Character Analysis
Victor is the main character and narrator of "Spring in Fialta." He controls everything we see and hear in the text. He creates the world of Fialta out of his own memory and guides us through its dream-like setting. He provides us with some key details about his own life: he works in the film industry, he’s happily married with children (he says they are an "island of happiness" floating beside him), and he has some massively confused feelings for Nina.
About that…what IS the nature of Victor’s relationship with Nina? When he introduces her, he says he "fails to find the precise term for our kind of relationship." We soon see that their intrigues, though charged with romance, are fleeting. Victor and Nina meet for the briefest of moments and forget about each other in the intervals. There’s no reason behind his attraction to her. It would seem to be largely physical, based on their first nameless encounter in the snow, but there’s clearly something deeper about his attraction to her.
It could be that Nina’s transience is what’s so appealing to Victor. She is always either coming or going, hesitating, changing her mind. She’s a difficult bird to cage, so naturally, Victor wants to cage her. Certain key lines give away the extremity of Victor’s feelings. When he sees Nina "in the midst of a group of people whom she had befriended without my knowledge," we know that he’s possessive. When he callously declares that "two or three of the lot had been intimate with Nina," we know he’s jealous. When he admits to the "ridiculous pang" he felt upon learning of Nina’s engagement to Ferdinand, we know that Victor, too, realizes the absurdity of his desires.

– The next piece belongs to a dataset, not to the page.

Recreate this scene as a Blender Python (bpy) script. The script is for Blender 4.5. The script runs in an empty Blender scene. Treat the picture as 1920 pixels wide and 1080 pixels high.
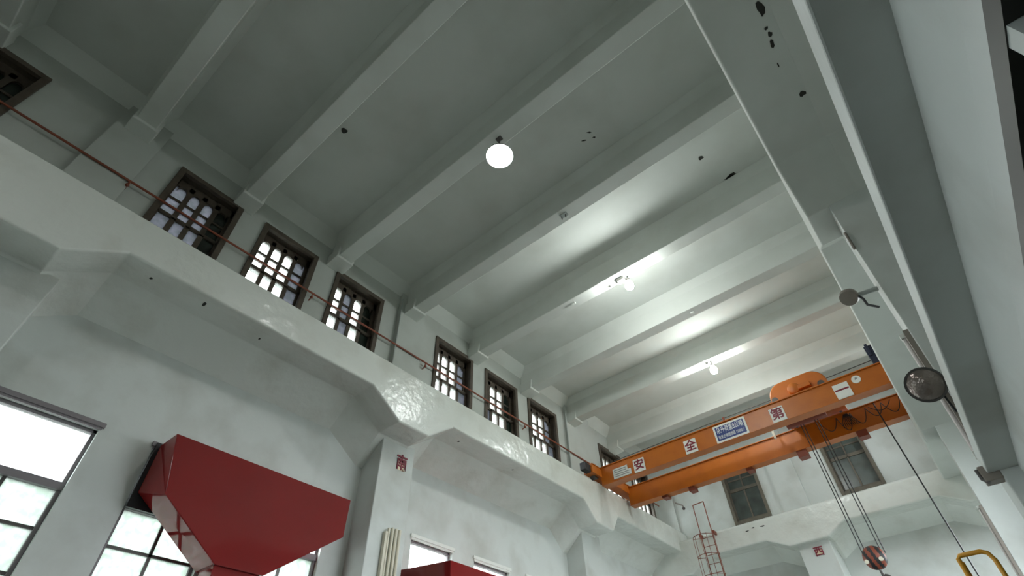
import bpy, bmesh, math, random
from mathutils import Vector, Matrix
random.seed(7)
SC = bpy.context.scene
COL = SC.collection
ZO = 1.6            # height of the camera above the floor; lengths below are measured from it

# ------------------------------------------------------------------ camera, sky, exposure
def setup_view():
    f, pi, ro, ya = 962.64, math.radians(45.218), math.radians(-2.364), math.radians(38.2)
    fwd0 = Vector((-math.sin(ya), math.cos(ya), 0)); right = Vector((math.cos(ya), math.sin(ya), 0)); up = Vector((0, 0, 1))
    fwd = fwd0 * math.cos(pi) + up * math.sin(pi); u2 = up * math.cos(pi) - fwd0 * math.sin(pi)
    r = right * math.cos(ro) + u2 * math.sin(ro); u = u2 * math.cos(ro) - right * math.sin(ro)
    cd = bpy.data.cameras.new('camera'); cam = bpy.data.objects.new('camera', cd); COL.objects.link(cam)
    cd.sensor_width = 36.0; cd.lens = 36.0 * f / 1920.0; cd.clip_start = 0.05; cd.clip_end = 500
    m = Matrix((( r.x, u.x, -fwd.x, 0), (r.y, u.y, -fwd.y, 0), (r.z, u.z, -fwd.z, ZO), (0, 0, 0, 1)))
    cam.matrix_world = m
    SC.camera = cam
setup_view()
SKY_STRENGTH = 6.0
W = bpy.data.worlds.new('sky'); SC.world = W; W.use_nodes = True
bg = W.node_tree.nodes['Background']; bg.inputs['Color'].default_value = (0.89, 0.955, 1.0, 1); bg.inputs['Strength'].default_value = SKY_STRENGTH
SC.view_settings.view_transform = 'Standard'; SC.view_settings.look = 'None'
SC.view_settings.gamma = 1.0; SC.view_settings.exposure = 1.35
SC.view_settings.use_curve_mapping = False
SC.cycles.max_bounces = 10; SC.cycles.diffuse_bounces = 6; SC.cycles.glossy_bounces = 4
SC.cycles.transmission_bounces = 8; SC.cycles.transparent_max_bounces = 12
SC.cycles.sample_clamp_indirect = 6.0
SC.cycles.caustics_reflective = False; SC.cycles.caustics_refractive = False

def portal(name, loc, rot, sx, sy):
    """marks a window opening so that the daylight through it is sampled well"""
    l = bpy.data.lights.new(name, 'AREA'); l.shape = 'RECTANGLE'; l.size = sx; l.size_y = sy
    l.cycles.is_portal = True
    o = bpy.data.objects.new(name, l); COL.objects.link(o); o.location = (loc[0], loc[1], loc[2] + ZO); o.rotation_euler = rot
    return o

# ------------------------------------------------------------------ materials
def mat(name, color, rough=0.5, metal=0.0, noise=None, bump=None, spec=0.5, coat=0.0):
    """noise=(scale, second colour, low, high), bump=(scale, strength)"""
    m = bpy.data.materials.new(name); m.use_nodes = True
    nt = m.node_tree; b = nt.nodes['Principled BSDF']
    b.inputs['Base Color'].default_value = (*color, 1); b.inputs['Roughness'].default_value = rough
    b.inputs['Metallic'].default_value = metal; b.inputs['Specular IOR Level'].default_value = spec
    b.inputs['Coat Weight'].default_value = coat; b.inputs['Coat Roughness'].default_value = 0.05
    tc = nt.nodes.new('ShaderNodeTexCoord')
    if noise:
        n = nt.nodes.new('ShaderNodeTexNoise'); n.inputs['Scale'].default_value = noise[0]; n.inputs['Detail'].default_value = 6
        nt.links.new(tc.outputs['Object'], n.inputs['Vector'])
        r = nt.nodes.new('ShaderNodeValToRGB'); r.color_ramp.elements[0].position = noise[2]; r.color_ramp.elements[1].position = noise[3]
        r.color_ramp.elements[0].color = (*color, 1); r.color_ramp.elements[1].color = (*noise[1], 1)
        nt.links.new(n.outputs['Fac'], r.inputs['Fac']); nt.links.new(r.outputs['Color'], b.inputs['Base Color'])
    if bump:
        n2 = nt.nodes.new('ShaderNodeTexNoise'); n2.inputs['Scale'].default_value = bump[0]; n2.inputs['Detail'].default_value = 4
        nt.links.new(tc.outputs['Object'], n2.inputs['Vector'])
        bp = nt.nodes.new('ShaderNodeBump'); bp.inputs['Strength'].default_value = bump[1]; bp.inputs['Distance'].default_value = 0.05
        nt.links.new(n2.outputs['Fac'], bp.inputs['Height']); nt.links.new(bp.outputs['Normal'], b.inputs['Normal'])
    return m
def emit(name, color, strength):
    m = bpy.data.materials.new(name); m.use_nodes = True; nt = m.node_tree
    b = nt.nodes['Principled BSDF']; b.inputs['Base Color'].default_value = (0.8, 0.8, 0.8, 1)
    b.inputs['Emission Color'].default_value = (*color, 1); b.inputs['Emission Strength'].default_value = strength
    return m
def pane_material(name, clear, tint):
    """thin window glass: partly see-through, partly frosted"""
    m = bpy.data.materials.new(name); m.use_nodes = True; nt = m.node_tree; nt.nodes.clear()
    out = nt.nodes.new('ShaderNodeOutputMaterial'); tr = nt.nodes.new('ShaderNodeBsdfTransparent')
    tl = nt.nodes.new('ShaderNodeBsdfTranslucent'); gl = nt.nodes.new('ShaderNodeBsdfGlossy'); gl.inputs['Roughness'].default_value = 0.05
    m1 = nt.nodes.new('ShaderNodeMixShader'); m2 = nt.nodes.new('ShaderNodeMixShader')
    tc = nt.nodes.new('ShaderNodeTexCoord'); n = nt.nodes.new('ShaderNodeTexNoise'); n.inputs['Scale'].default_value = 9; n.inputs['Detail'].default_value = 9
    nt.links.new(tc.outputs['Object'], n.inputs['Vector'])
    r = nt.nodes.new('ShaderNodeValToRGB'); r.color_ramp.elements[0].position = 0.38; r.color_ramp.elements[1].position = 0.62
    r.color_ramp.elements[0].color = (tint[0] * .78, tint[1] * .83, tint[2] * .78, 1); r.color_ramp.elements[1].color = (*tint, 1)
    nt.links.new(n.outputs['Fac'], r.inputs['Fac']); nt.links.new(r.outputs['Color'], tl.inputs['Color'])
    tr.inputs['Color'].default_value = (0.95, 0.97, 0.96, 1)
    m1.inputs[0].default_value = clear; nt.links.new(tl.outputs[0], m1.inputs[1]); nt.links.new(tr.outputs[0], m1.inputs[2])
    m2.inputs[0].default_value = 0.05; nt.links.new(m1.outputs[0], m2.inputs[1]); nt.links.new(gl.outputs[0], m2.inputs[2])
    nt.links.new(m2.outputs[0], out.inputs['Surface'])
    return m
WALLC = (0.58, 0.612, 0.588)
M = dict(
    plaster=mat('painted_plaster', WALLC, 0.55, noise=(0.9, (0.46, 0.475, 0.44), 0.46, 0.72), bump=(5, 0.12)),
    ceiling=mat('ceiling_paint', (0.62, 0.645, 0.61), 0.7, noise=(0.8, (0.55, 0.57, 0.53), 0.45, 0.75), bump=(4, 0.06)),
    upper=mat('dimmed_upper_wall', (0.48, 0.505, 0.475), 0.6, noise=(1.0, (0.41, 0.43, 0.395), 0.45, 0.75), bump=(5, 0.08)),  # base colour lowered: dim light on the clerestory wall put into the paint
    gloss=mat('brightened_gloss_paint', (0.74, 0.765, 0.725), 0.22, noise=(1.1, (0.64, 0.65, 0.60), 0.5, 0.75), bump=(3.4, 0.55), spec=0.6),  # glossy; base colour raised so the beam face looks more strongly lit
    floor=mat('floor_paint', (0.10, 0.105, 0.10), 0.5, noise=(0.7, (0.075, 0.08, 0.075), 0.4, 0.7)),
    flake=mat('bare_patch', (0.03, 0.03, 0.025), 0.9),
    wood=mat('dark_window_wood', (0.085, 0.066, 0.048), 0.6, noise=(7, (0.062, 0.048, 0.036), 0.4, 0.7)),
    darkframe=mat('dark_frame_paint', (0.032, 0.031, 0.026), 0.5),
    greywood=mat('weathered_window_wood', (0.13, 0.115, 0.085), 0.6, noise=(7, (0.10, 0.085, 0.065), 0.4, 0.7)),
    greyframe=mat('grey_window_paint', (0.20, 0.18, 0.19), 0.45),
    whitetrim=mat('white_trim_paint', (0.72, 0.74, 0.70), 0.45),
    orange=mat('orange_crane_paint', (0.50, 0.135, 0.010), 0.38, noise=(2.5, (0.44, 0.115, 0.009), 0.45, 0.7)),
    rust=mat('red_brown_paint', (0.22, 0.05, 0.025), 0.5),
    rail=mat('red_lead_paint', (0.24, 0.058, 0.026), 0.5, noise=(6, (0.17, 0.045, 0.024), 0.45, 0.65)),
    red=mat('glossy_red_paint', (0.20, 0.016, 0.016), 0.07, noise=(1.0, (0.18, 0.016, 0.016), 0.4, 0.7), spec=0.35),
    yellow=mat('yellow_paint', (0.72, 0.34, 0.02), 0.4),
    black=mat('black_rubber', (0.012, 0.012, 0.014), 0.5),
    steel=mat('dark_steel', (0.10, 0.095, 0.09), 0.4, metal=0.6),
    grey=mat('grey_pipe_paint', (0.36, 0.39, 0.37), 0.5),
    brown=mat('aged_enamel', (0.24, 0.21, 0.18), 0.5),
    cream=mat('cream_pipe', (0.66, 0.62, 0.50), 0.45),
    white=mat('white_board', (0.80, 0.80, 0.76), 0.5),
    blue=mat('blue_board', (0.012, 0.035, 0.19), 0.45),
    maroon=mat('maroon_lettering', (0.20, 0.012, 0.03), 0.5),
    navy=mat('navy_box_paint', (0.012, 0.016, 0.042), 0.5),
    letter=mat('white_lettering', (0.82, 0.83, 0.85), 0.5),
    darkprint=mat('grey_print', (0.25, 0.26, 0.26), 0.6),
    creamfill=mat('cream_fill', (0.78, 0.66, 0.48), 0.6),
    tube=mat('unlit_glass_tube', (0.72, 0.68, 0.66), 0.25),
    darkglass=mat('smoked_lamp_glass', (0.22, 0.185, 0.165), 0.16, metal=0.55, bump=(12, 0.35)),
    gloom=mat('dim_window_glass', (0.02, 0.028, 0.022), 0.15, spec=0.6),
    dimglass=mat('dusty_window_glass', (0.085, 0.105, 0.095), 0.25, noise=(1.6, (0.045, 0.055, 0.05), 0.4, 0.65), spec=0.6),
    dish=emit('lit_lamp_face', (1.0, 1.0, 0.97), 40.0),
    bulb=emit('lit_bulb', (0.95, 1.0, 0.97), 135.0),
    clear=pane_material('clear_pane', 0.9, (0.95, 0.97, 0.95)),
    frost=pane_material('frosted_pane', 0.045, (0.42, 0.44, 0.42)),
    dimpane=pane_material('dusty_pane', 0.035, (0.14, 0.14, 0.155)),
    ground=mat('outside_ground', (0.07, 0.075, 0.06), 0.9),
)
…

So what does he do with his feelings? Victor makes Nina into a somewhat mystical figure, someone who exists "in another, lighter time-medium" and with whom he "artificially" forms "a short, supposedly frivolous life." What really torments Victor, though, is the possibility of what could have been. "Was there any practical chance of life together with Nina?" he asks, and concludes, in short, probably not. But that doesn’t stop him from agonizing over her anyway. And it is this – the thought of unfulfilled potential – that so devastates Victor, that builds up "the store of sadness" which surrounds Nina in his mind.
Many critics condemn Victor for being selfish, controlling, unreasonably possessive of Nina, and awkward (just check out his "I love you….JK" scene on the terrace). They berate his narrative for being unobservant, hypocritically judgmental of Ferdinand, and artificial to the point of contrivance. They say he is an unlikable man.

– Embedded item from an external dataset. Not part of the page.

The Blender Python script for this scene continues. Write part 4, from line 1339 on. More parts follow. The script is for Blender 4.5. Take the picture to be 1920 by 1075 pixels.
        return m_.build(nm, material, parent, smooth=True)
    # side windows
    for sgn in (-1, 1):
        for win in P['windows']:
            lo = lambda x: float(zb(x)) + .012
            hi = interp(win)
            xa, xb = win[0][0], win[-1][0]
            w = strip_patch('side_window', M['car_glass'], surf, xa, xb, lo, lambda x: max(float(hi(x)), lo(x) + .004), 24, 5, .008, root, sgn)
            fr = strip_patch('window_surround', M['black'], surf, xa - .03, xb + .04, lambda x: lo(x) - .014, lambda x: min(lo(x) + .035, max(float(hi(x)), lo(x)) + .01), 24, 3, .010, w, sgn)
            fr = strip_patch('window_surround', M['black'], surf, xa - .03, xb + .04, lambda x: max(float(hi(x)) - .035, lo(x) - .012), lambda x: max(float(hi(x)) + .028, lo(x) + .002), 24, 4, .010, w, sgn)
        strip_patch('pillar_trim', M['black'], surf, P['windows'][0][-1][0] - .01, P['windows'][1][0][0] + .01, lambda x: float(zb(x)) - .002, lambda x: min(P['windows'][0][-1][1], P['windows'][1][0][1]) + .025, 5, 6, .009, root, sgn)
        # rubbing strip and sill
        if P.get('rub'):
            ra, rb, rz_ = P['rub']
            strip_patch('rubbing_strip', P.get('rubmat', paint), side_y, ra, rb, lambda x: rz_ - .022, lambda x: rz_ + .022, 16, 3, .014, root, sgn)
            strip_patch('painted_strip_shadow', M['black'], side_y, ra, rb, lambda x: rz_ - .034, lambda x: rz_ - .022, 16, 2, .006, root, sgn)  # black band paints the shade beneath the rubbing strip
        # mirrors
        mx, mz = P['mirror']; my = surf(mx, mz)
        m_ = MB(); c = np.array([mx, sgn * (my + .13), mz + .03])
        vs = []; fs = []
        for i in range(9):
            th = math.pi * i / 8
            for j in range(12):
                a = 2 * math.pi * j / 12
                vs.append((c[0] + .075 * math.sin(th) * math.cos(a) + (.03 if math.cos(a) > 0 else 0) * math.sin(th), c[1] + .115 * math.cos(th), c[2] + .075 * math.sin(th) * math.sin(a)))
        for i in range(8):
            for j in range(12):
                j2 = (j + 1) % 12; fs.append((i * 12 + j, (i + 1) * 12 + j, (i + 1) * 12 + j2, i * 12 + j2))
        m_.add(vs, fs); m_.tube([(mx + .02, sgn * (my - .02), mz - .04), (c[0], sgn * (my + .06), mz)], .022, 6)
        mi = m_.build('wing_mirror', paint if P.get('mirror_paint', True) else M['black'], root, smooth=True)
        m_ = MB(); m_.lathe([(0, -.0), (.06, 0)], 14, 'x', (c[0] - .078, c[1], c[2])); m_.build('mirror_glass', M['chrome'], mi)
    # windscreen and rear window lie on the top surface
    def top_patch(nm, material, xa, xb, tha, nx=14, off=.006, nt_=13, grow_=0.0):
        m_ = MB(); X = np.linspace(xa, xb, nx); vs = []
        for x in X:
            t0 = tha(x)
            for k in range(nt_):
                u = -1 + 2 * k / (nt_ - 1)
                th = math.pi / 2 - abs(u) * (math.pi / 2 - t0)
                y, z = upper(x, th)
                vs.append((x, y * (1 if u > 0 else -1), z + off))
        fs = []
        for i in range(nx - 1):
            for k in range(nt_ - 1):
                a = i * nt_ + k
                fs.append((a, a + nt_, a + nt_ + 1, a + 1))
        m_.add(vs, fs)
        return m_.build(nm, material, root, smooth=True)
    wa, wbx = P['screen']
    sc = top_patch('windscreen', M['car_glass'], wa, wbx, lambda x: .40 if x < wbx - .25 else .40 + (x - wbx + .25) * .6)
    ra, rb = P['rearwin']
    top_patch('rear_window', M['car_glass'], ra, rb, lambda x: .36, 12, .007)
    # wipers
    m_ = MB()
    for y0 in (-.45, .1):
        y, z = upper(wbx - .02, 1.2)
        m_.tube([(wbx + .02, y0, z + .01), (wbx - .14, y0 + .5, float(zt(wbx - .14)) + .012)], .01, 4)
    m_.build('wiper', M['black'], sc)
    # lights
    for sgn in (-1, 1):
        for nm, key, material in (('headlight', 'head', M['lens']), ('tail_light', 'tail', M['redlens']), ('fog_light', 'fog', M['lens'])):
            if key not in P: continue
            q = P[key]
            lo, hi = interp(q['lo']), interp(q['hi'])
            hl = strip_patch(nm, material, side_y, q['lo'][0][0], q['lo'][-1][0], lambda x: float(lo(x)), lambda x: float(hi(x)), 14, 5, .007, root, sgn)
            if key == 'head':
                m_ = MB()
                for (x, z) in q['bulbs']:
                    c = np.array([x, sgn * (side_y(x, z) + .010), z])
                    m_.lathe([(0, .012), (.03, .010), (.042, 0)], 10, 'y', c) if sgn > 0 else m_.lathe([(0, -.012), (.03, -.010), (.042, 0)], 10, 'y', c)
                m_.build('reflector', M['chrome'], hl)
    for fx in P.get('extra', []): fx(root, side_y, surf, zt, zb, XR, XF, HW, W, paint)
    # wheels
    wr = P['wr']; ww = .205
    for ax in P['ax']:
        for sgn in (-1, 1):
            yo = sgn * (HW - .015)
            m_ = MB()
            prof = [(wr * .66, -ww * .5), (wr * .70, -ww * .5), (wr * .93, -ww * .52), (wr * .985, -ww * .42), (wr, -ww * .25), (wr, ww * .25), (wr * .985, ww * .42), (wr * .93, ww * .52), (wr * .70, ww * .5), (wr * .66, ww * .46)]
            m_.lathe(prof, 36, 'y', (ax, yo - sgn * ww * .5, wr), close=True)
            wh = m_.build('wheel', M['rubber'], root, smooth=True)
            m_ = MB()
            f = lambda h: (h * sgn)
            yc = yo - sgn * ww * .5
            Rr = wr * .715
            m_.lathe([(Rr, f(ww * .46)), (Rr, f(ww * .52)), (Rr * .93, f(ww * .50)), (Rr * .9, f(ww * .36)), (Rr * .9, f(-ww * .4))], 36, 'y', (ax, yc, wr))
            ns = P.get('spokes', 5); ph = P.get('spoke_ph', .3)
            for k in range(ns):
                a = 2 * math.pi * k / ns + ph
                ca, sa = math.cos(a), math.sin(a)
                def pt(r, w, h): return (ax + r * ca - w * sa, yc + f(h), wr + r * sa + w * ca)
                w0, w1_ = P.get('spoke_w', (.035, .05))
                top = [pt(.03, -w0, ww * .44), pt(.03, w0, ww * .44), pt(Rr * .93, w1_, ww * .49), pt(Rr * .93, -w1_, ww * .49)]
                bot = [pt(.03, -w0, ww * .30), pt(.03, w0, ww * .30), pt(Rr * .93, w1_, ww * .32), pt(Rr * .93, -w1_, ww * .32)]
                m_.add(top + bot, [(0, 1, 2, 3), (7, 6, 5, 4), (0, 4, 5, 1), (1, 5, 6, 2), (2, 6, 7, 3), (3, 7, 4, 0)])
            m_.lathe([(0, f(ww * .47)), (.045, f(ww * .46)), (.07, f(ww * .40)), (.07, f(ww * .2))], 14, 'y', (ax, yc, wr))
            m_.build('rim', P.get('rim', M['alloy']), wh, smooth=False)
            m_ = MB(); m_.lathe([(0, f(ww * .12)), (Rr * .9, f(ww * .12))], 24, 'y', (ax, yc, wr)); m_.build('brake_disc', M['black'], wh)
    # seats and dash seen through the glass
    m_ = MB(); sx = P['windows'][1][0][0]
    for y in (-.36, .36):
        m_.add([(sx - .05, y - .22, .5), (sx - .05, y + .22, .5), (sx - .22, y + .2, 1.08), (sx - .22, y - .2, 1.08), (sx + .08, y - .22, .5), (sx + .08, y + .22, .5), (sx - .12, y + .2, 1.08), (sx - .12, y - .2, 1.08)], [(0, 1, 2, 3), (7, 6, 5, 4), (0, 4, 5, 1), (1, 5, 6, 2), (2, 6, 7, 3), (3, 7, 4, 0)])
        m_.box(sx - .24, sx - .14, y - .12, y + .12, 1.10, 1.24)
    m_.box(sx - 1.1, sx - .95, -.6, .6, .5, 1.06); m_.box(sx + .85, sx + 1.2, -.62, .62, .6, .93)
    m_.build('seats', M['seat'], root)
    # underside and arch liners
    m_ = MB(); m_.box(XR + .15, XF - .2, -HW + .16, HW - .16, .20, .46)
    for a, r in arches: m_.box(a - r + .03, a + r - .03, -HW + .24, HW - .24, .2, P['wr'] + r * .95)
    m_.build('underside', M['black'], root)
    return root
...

That’s certainly one interpretation, but to think of Victor this way is to miss the tragedy of "Spring in Fialta." Just read this passage:
Nina […] joyfully, slowly exclaimed, "Well, of all people—" and then all the evening my heart felt like breaking, as I passed from group to group with a sticky glass in my fist, now and then looking at her from a distance (she did not look), and listened to scraps of conversation, and overheard one man saying to another, 'Funny, how they all smell alike, burnt leaf through whatever perfume they use, those angular dark-haired girls,' and as it often happens, a trivial remark related to some unknown topic coiled and clung to one's own intimate recollection, a parasite of its sadness. (40)
It’s the details that make this achingly poignant for us – the sticky glass in Victor’s fist, the parenthetical "she did not look," the fact that he remembers a completely irrelevant line spoken by a total stranger. Victor is made very, very human in "Spring in Fialta," even despite the world of artifice around him. He is our emotional anchor, and we feel that in our gut. Even if he is oblivious to the weather or ignorant of Nina’s blasé attitude, that only makes him all the more tragic. Victor, standing on the terrace, suddenly realizing that it’s sunny, suddenly realizing that Nina has died, suddenly understanding the significance of those circus posters – this is the very human image that sticks with us.